I don’t think thats a valid interpretation of what he was saying, and I think your reading too much into it. He was talking about culture and cultural identity. Western culture is a mix of Classical- Judeo-Christian- Enlightenment sources, though this normally gets shortened to Judeo-Christian. Also I did not see at any point him saying that Christianity should be favoured over any other religion. Judeo-Christian obviously includes Judaism at least, and apart from that, a clear national and cultural identity rooted in the Judeo-Christian tradition does not preclude other faiths or traditions existing within that national and cultural sphere. But again, he was talking primarily about culture, and not advocating political theocracy. What he was saying is that, regardless of the presence of Hindus or any other religious culture, America is an overwhelmingly Judeo-Christian culture, and this gives us important roots and an identity that should not be rejected out of hand.

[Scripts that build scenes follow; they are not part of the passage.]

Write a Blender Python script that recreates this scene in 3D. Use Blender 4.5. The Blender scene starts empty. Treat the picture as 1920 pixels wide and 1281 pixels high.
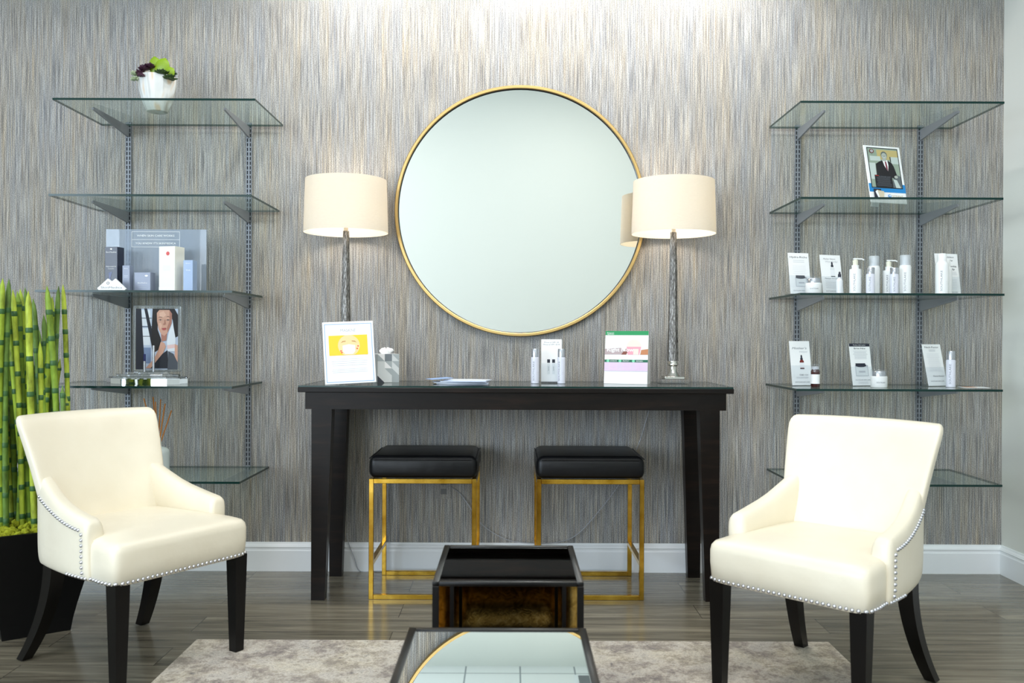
import bpy, bmesh, math, random
from math import sin, cos, pi, radians, atan2, sqrt
from mathutils import Vector, Matrix, Euler

SC = bpy.context.scene
COL = SC.collection
random.seed(7)

# ------------------------------------------------------------------ camera
F_PX = 1680.0
DW = 4.316            # camera to the grasscloth wall (wall plane is Y=0)
CAMZ = 1.12
ROLL, PITCH = 0.004, -0.0027
cam_d = bpy.data.cameras.new('camera')
cam = bpy.data.objects.new('camera', cam_d)
COL.objects.link(cam)
cam_d.sensor_width = 36.0
cam_d.lens = 36.0 * F_PX / 1920.0
cam_d.clip_start = 0.05
cam.location = (0, -DW, CAMZ)
Rm = Matrix.Rotation(PITCH, 3, 'X') @ Matrix.Rotation(-ROLL, 3, 'Y') @ Matrix.Rotation(pi / 2, 3, 'X')
cam.rotation_euler = Rm.to_euler()
cam_d.dof.use_dof = True
cam_d.dof.focus_distance = 4.0
cam_d.dof.aperture_fstop = 3.8
SC.camera = cam


def ray(px, py):
    v = Rm @ Vector(((px - 960) / F_PX, -(py - 640.5) / F_PX, -1))
    return v


def at(px, py, D):
    """world point seen at pixel (px,py) at depth D in front of the camera"""
    v = ray(px, py)
    return Vector((0, -DW, CAMZ)) + v * (D / v.y)


def on_z(px, py, z):
    v = ray(px, py)
    return Vector((0, -DW, CAMZ)) + v * ((z - CAMZ) / v.z)


# ------------------------------------------------------------------ world, exposure
w = bpy.data.worlds.new('daylight'); SC.world = w
w.use_nodes = True
bg = w.node_tree.nodes['Background']
bg.inputs[0].default_value = (0.75, 0.87, 1.0, 1)
bg.inputs[1].default_value = 1.0
SC.view_settings.view_transform = 'Standard'
SC.view_settings.look = 'None'
SC.view_settings.exposure = 0.0
SC.view_settings.gamma = 1.0
SC.view_settings.use_curve_mapping = False
try:
    SC.cycles.use_denoising = True
    SC.cycles.max_bounces = 10
    SC.cycles.transparent_max_bounces = 24
    SC.cycles.sample_clamp_indirect = 6.0
    SC.cycles.caustics_reflective = False
    SC.cycles.caustics_refractive = False
except Exception:
    pass

ROOM_L, ROOM_R, ROOM_B, ROOM_H = -6.0, 2.362, -12.0, 5.75


def area(name, loc, rot, sx, sy, power, color, spread=180):
    l = bpy.data.lights.new(name, 'AREA')
    l.shape = 'RECTANGLE'; l.size = sx; l.size_y = sy; l.energy = power; l.color = color
    l.spread = radians(spread)
    o = bpy.data.objects.new(name, l); COL.objects.link(o)
    o.location = loc; o.rotation_euler = rot
    return o


# daylight through the big windows of the left wall and of the front wall
area('daylight_left_window', (ROOM_L + 0.06, -7.1, 1.9), (0, -pi / 2, 0), 3.0, 5.2, 460, (0.72, 0.86, 1.0))
area('daylight_front_window', (-3.9, ROOM_B + 0.06, 1.9), (-pi / 2, 0, pi), 3.2, 3.2, 190, (0.80, 0.90, 1.0))
# unseen ceiling fill lights, added; the far pair brightens the mirrored wall
for i, (x, y) in enumerate([(-1.2, -4.6), (-3.0, -9.6), (1.0, -4.6), (1.0, -9.6)]):
    area('ceiling_fill_light', (x, y, ROOM_H - 0.06), (0, 0, 0), 1.15, 1.15, 80 if y > -6 else 62, (1.0, 0.965, 0.93))
# wall washers in the soffit above the grasscloth
for i, (x, pw) in enumerate([(-0.72, 50), (0.10, 60), (0.92, 57)]):
    l = bpy.data.lights.new('downlight', 'SPOT')
    l.energy = pw; l.spot_size = radians(155); l.spot_blend = 1.0; l.shadow_soft_size = 0.06
    l.color = (1.0, 0.98, 0.96)
    o = bpy.data.objects.new('downlight', l); COL.objects.link(o)
    o.location = (x, -0.42, 3.17); o.rotation_euler = (radians(30), 0, 0)


# ------------------------------------------------------------------ materials
def lin(c):
    return tuple(((v / 255) / 12.92 if v / 255 <= 0.04045 else (((v / 255) + 0.055) / 1.055) ** 2.4) for v in c)


MATS = {}


def mat(name, c=(200, 200, 200), rough=0.5, metal=0.0, spec=0.5, coat=0.0, bump=None, emit=None, sheen=0.0, sub=0.0):
    if name in MATS: return MATS[name]
    m = bpy.data.materials.new(name); m.use_nodes = True
    b = m.node_tree.nodes['Principled BSDF']
    l = lin(c)
    b.inputs['Base Color'].default_value = (*l, 1)
    b.inputs['Roughness'].default_value = rough
    b.inputs['Metallic'].default_value = metal
    b.inputs['Specular IOR Level'].default_value = spec
    b.inputs['Coat Weight'].default_value = coat
    b.inputs['Coat Roughness'].default_value = 0.08
    b.inputs['Sheen Weight'].default_value = sheen
    if sub:
        b.inputs['Subsurface Weight'].default_value = sub
        b.inputs['Subsurface Radius'].default_value = (.02, .012, .006)
    if emit:
        b.inputs['Emission Color'].default_value = (*lin(emit[0]), 1)
        b.inputs['Emission Strength'].default_value = emit[1]
    if bump:
        nt = m.node_tree; tc = nt.nodes.new('ShaderNodeTexCoord')
        n = nt.nodes.new('ShaderNodeTexNoise'); n.inputs['Scale'].default_value = bump[0]
        n.inputs['Detail'].default_value = 4
        bp = nt.nodes.new('ShaderNodeBump'); bp.inputs['Strength'].default_value = bump[1]
        bp.inputs['Distance'].default_value = bump[2]
        nt.links.new(tc.outputs['Object'], n.inputs['Vector'])
        nt.links.new(n.outputs['Fac'], bp.inputs['Height'])
        nt.links.new(bp.outputs['Normal'], b.inputs['Normal'])
    MATS[name] = m
    return m


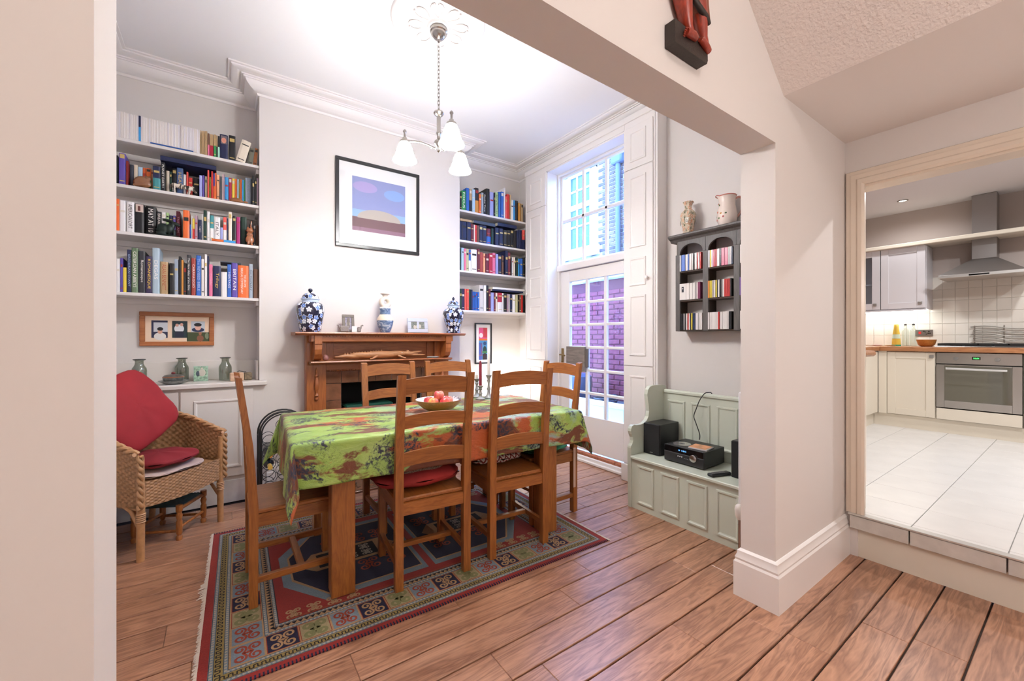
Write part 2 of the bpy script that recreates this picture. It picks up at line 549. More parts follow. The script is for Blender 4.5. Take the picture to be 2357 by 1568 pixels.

Having said that, within the bounds of a free society, libertarian Jews and Christians have the right to advocate for what they believe in the cultural and social spheres, subject only to the principle of the non-initiation of force. There are those of us who believe in a fully libertarian political system, but also that such a system will work best if the culture and its people are grounded in the virtues and traditions of Judaism and Christianity, and that those traditions provide an important bulwark against trans-national socialism. This is what Vazsonyi was saying, not that we should impose our beliefs on people, but that our history is vital to our identity, and that we should be free to advocate for our religious and cultural traditions within a free society.